More specifically, RedAlpha has created and weaponized hundreds of fake, malicious domains disguised as their targets in an effort to steal usernames and passwords. “I’m willing to bet this is a pretty effective tactic for them,” Condra says. Researchers say this is likely due to poor adoption of basic security safeguards by organizations in their crosshairs, which creates a low bar to entry for the hackers. 

“There are a lot of organizations that have not implemented multifactor authentication,” Condra adds. “That’s even more true on the government side in countries that move slower, have tighter budgets, and have more institutional resistance to change.

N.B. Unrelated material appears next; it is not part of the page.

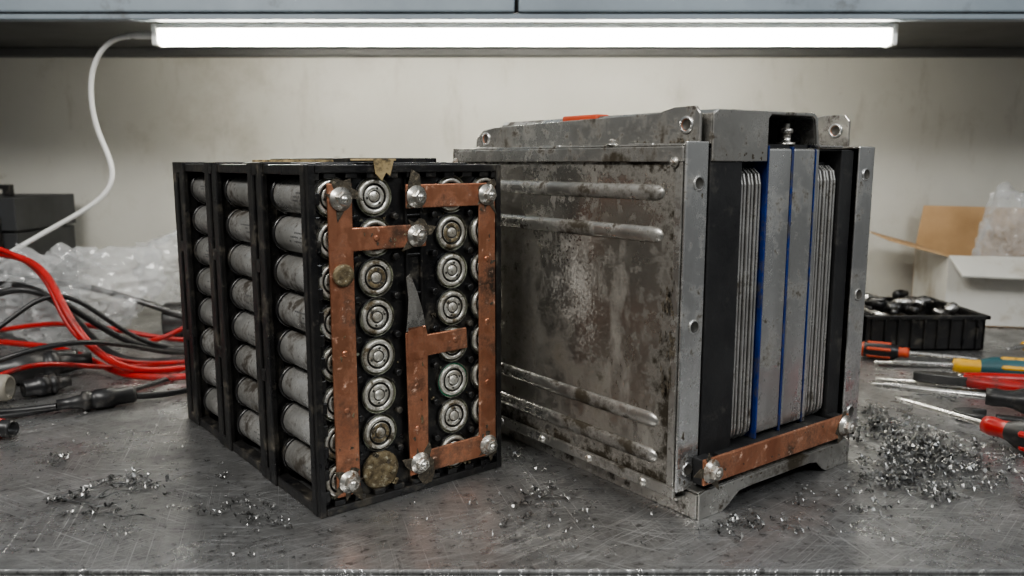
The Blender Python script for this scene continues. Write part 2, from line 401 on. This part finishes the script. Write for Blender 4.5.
for x,z in ((.0275,.270),(.0275,.027),(.100,.270),(.100,.236),(.177,.270),(.177,.027),(.099,.027)): bolt(b,(x,-.0062,z),(0,-1,0),.92)
for x,z in ((.0275,.14),(.0275,.20),(.0275,.09),(.177,.15),(.177,.21),(.177,.09),(.140,.137),(.0975,.10),(.0975,.06),(.0965,.142),(.06,.236)):
    b.lathe([(.0028,0),(.0026,.0006),(.0012,.0009),(0,.0004)],(x,-.0062,z),(0,-1,0),'copper',14)
b.obj("bolts",PK)
b=B(); b.lathe([(.0092,0),(.0095,.0022),(.0065,.003),(.0040,.0022),(0,.003)],(.0275,-.0062,.207),(0,-1,0),'corr',24)
for x,z,r in ((.0275,.270,.0125),(.0275,.027,.0125),(.100,.270,.0115),(.100,.236,.012),(.177,.270,.0118),(.177,.027,.012),(.099,.027,.012)):
    b.blob(x,z,r*1.5,-.0066,-.0060,'grime')
for _ in range(30):
    x,z=random.choice([(random.uniform(.019,.036),random.uniform(.02,.27)),(random.uniform(.170,.184),random.uniform(.03,.26)),(random.uniform(.091,.106),random.uniform(.03,.14)),(random.uniform(.04,.10),random.uniform(.229,.243))])
    b.blob(x,z,random.uniform(.0008,.0024),-.0066,-.0060,random.choice(['grime','grime','corr']),el=random.uniform(.8,2))
for _ in range(90):
    x,z=random.uniform(.012,.182),random.uniform(.01,.288)
    b.blob(x,z,random.uniform(.0008,.0026),.0008,.0020,random.choice(['corr','gasket','grime']))
for _ in range(26):
    x,z=random.choice(((random.uniform(.045,.078),random.uniform(.012,.07)),(random.uniform(.125,.16),random.uniform(.01,.03))))
    b.blob(x,z,random.uniform(.001,.0034),-.0028,.0015,random.choice(['corr','grime']))
b.obj("corrosion_crust",PK)

# ------------------------------------------------------------------ prismatic battery module
PM=empty("prismatic_battery_module",(.1594,.651,0),math.radians(36.8))
b=B()
b.box(-.015,-.0135,.015,.352,.022,.313,'alu_panel')
b.obj("side_panel",PM,.0006)
b=B()
for z,r in ((.275,.0068),(.240,.0068),(.080,.0068),(.048,.0068)):
    pr=[(0,0)]+[(r*math.sin(a),r*1.6*(1-math.cos(a))) for a in (.4,.8,1.2,1.57)]
    Ln=.30; pr=pr+[(q[0],Ln-q[1]) for q in pr[::-1]]
    b.lathe(pr,(0,.036,z),(0,1,0),'alu',24)
o=b.obj("pressed_ribs",PM); o.location=(-.0142,0,0); o.scale=(.62,1,1)
b=B()
b.box(-.0170,.0095,.0125,.0150,.024,.3165,'alu_br')
b.box(-.0170,.030,.015,.354,.3125,.3145,'alu')
b.box(-.0185,-.0150,.015,.352,.300,.3125,'alu')
b.box(-.0185,-.0150,.015,.352,.018,.028,'alu')
b.box(-.0175,-.0150,.016,.024,.028,.300,'alu')
b.obj("panel_flanges",PM,.0009)
FX=.235
b=B()
for x,z in ((-.002,.283),(-.002,.165),(-.004,.042)):
    b.lathe([(.0062,0),(.0062,.0009),(.0048,.0011),(.0042,.0002),(0,.0002)],(x,.0125,z),(0,-1,0),['alu_br','alu_br','groove_hole','groove_hole'],20)
for x,z in ((FX,.288),(FX,.17),(FX,.05)):
    b.lathe([(.0062,0),(.0062,.0009),(.0048,.0011),(.0042,.0002),(0,.0002)],(x,.0065,z),(0,-1,0),['alu_br','alu_br','groove_hole','groove_hole'],20)
for t,z in ((.030,.330),(.315,.325)):
    for s_ in (.0015,.2165): b.lathe([(.0070,0),(.0070,.0012),(.005,.0014),(.0045,.0002),(0,.0002)],(s_,t,z),(-1,0,0),['alu_br','alu_br','copper','groove_hole'],20)
b.obj("collared_dark_discs",PM)
b=B()
for t in (.05,.12,.19,.26,.32):
    b.lathe([(.0042,0),(.0036,.002),(.0,.0028)],(-.0185,t,.0225),(-1,0,0),'bolt',14)
    b.lathe([(.004,0),(.0034,.0015),(.0,.002)],(.012,t,.3145),(0,0,1),'bolt',14)
for t in (.018,.34): bolt(b,(-.0185,t+.006,.300),(-1,0,0),.4)
bolt(b,(-.0145,.10,.3145),(0,0,1),.5)
b.obj("rivets",PM)
for s_,nm in ((.0015,"mount_bracket_l"),(.2165,"mount_bracket_r")):
    b=B()
    b.poly([(.016,.3135),(.016,.339),(.021,.345),(.045,.345),(.062,.341),(.300,.337),(.322,.334),(.334,.326),(.336,.3135)],s_,s_+.0028,'alu','x')
    for t in (.05,.17,.28): b.box(s_-.018 if s_<.1 else s_+.0028,s_+.0028 if s_<.1 else s_+.02,t,t+.03,.3135,.3155,'alu')
    b.obj(nm,PM,.0009)
b=B()
b.box(.0115,.0525,.012,.345,.045,.3115,'black2'); b.box(.201,.2215,.012,.345,.045,.3115,'black2')
b.box(.055,.205,.03,.345,.03,.30,'black2')
b.obj("insulation_pads",PM,.0012)
def finplate(b,x,w,t0,z0,z1):
    pts=[(t0+.006,z0),(t0+.001,z0+.006),(t0,z0+.012),(t0,z1-.014),(t0+.002,z1-.005),(t0+.008,z1),(.34,z1),(.34,z0)]
    b.poly(pts,x,x+w,'fin','x')
b=B()
for i in range(6): finplate(b,.0548+i*.0051,.0026,.014+.0006*(i%2),.052,.295)
for i in range(6): finplate(b,.1670+i*.0055,.0028,.014+.0006*(i%2),.052,.297)
b.obj("cooling_fins",PM,.0009)
b=B()
b.box(.0885,.1230,.013,.34,.054,.312,'alu_br'); b.box(.1265,.1590,.013,.34,.054,.312,'alu_br')
b.obj("prismatic_cells",PM,.002,3)
b=B()
b.box(.0860,.0883,.0115,.34,.050,.3140,'blue'); b.box(.1232,.1263,.0130,.34,.050,.3135,'blue'); b.box(.1592,.1602,.0125,.34,.052,.312,'blue')
b.box(.1605,.1650,.013,.34,.052,.3115,'alu_br')
b.obj("blue_cell_film",PM,.0006)
b=B(); b.box(-.001,.216,-.0035,-.0005,.031,.054,'copper'); b.obj("copper_busbar",PM,.0012)
b=B(); b.box(.002,.018,-.0006,.012,.029,.052,'black2'); b.box(.200,.214,-.0006,.012,.029,.052,'black2'); b.box(.03,.195,.006,.03,.026,.050,'black2'); b.obj("busbar_standoffs",PM,.001)
b=B(); bolt(b,(.0075,-.0035,.043),(0,-1,0),.95); bolt(b,(.208,-.0035,.043),(0,-1,0),.95); b.obj("bolts",PM)
b=B()
b.box(.2220,.2490,.0065,.0085,.030,.3145,'alu_br'); b.box(.2468,.2490,.0085,.350,.022,.3145,'alu_panel'); b.box(.215,.2490,.0085,.352,.3125,.3145,'alu')
b.obj("far_panel",PM,.0008)
b=B()
b.poly([(-.002,0),(.030,0),(.036,.003),(.052,.013),(.066,.014),(.158,.014),(.170,.012),(.182,.002),(.188,0),(.226,0),(.226,.022),(.218,.0245),(.006,.0245),(-.002,.022)],.0,.0022,'alu')
b.box(-.002,.226,.0022,.016,.0222,.0245,'alu')
b.box(-.012,.246,.016,.350,.014,.0175,'alu'); b.box(-.004,-.0015,.002,.350,0,.022,'alu'); b.box(.2245,.227,.002,.350,0,.022,'alu')
b.box(-.004,.02,.002,.35,0,.002,'alu'); b.box(.206,.227,.002,.35,0,.002,'alu'); b.box(.0,.226,.348,.350,0,.018,'alu')
b.box(.01,.246,.02,.348,.0175,.045,'black2')
b.obj("base_tray",PM,.0008)
b=B()
b.poly([(.0115,.3005),(.0115,.339),(.017,.3425),(.150,.3435),(.156,.340),(.160,.3165),(.164,.3150),(.200,.3150),(.200,.3132),(.160,.3132),(.1565,.316),(.1525,.338),(.149,.3405),(.088,.3405),(.084,.337),(.0838,.3005)],.0105,.0125,'alu')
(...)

We wouldn’t see RedAlpha doing this over the course of three years if they weren’t getting something out of it from their targets.” (Multifactor authentication is a cybersecurity technology that prevents hackers from taking over an account even if they have stolen a password; it is widely recommended and relatively easy to implement, but is often pushed aside for other priorities.) 

As tensions continue to increase between the United States and China over Taiwan, analysts say, the hackers were likely conducting espionage with the goal of producing political intelligence. The group also impersonated government agencies from India, Brazil, Vietnam, and Portugal.

China is widely considered to be one of the world’s most active and highly capable cyber powers, alongside the United States. While it has hackers in its intelligence and military agencies, China has also reportedly used private contractors like RedAlpha to conduct cyber-espionage operations, according to multiple American indictments

Significant clues point to RedAlpha’s connections to important state groups. Shared details on registration of malicious domains connect the group to an individual who once said he was a member of the Green Army, China’s first underground hacking group, dating back to 1997. The Green Army, in fact, is one of the most important groups in the history of Chinese hacking; an alliance of several thousand Chinese nationalist hackers who targeted foreign websites, the organization gave rise to some of the country’s most prominent hackers, and parts of the faction evolved into major private sector cybersecurity firms still active today.

What’s more, an email address used to register several of RedAlpha’s malicious domains across multiple espionage campaigns has been connected to a Chinese company that works with numerous government-owned companies, as well as the People’s Liberation Army University of Science and Technology, an elite state-run institution focused on researching high-tech Chinese military capabilities. Now known as Jiangsu Cimer Information Security Technology Co., the company provides defensive and offensive cybersecurity products. Jiangsu Cimer did not respond to a request for comment. 

“This strategy allows [the Chinese government] to outsource some of the lower-hanging fruit, the simple stuff that still needs to get done,” Condra says. “But this doesn’t necessarily need to be done by the most professional operators in China. They don’t need to burn the most valuable, advanced tools on low-level campaigns.”

When reached for comment, a Chinese government spokesperson said the country opposes cyber attacks and “will never encourage, support, or connive at” them.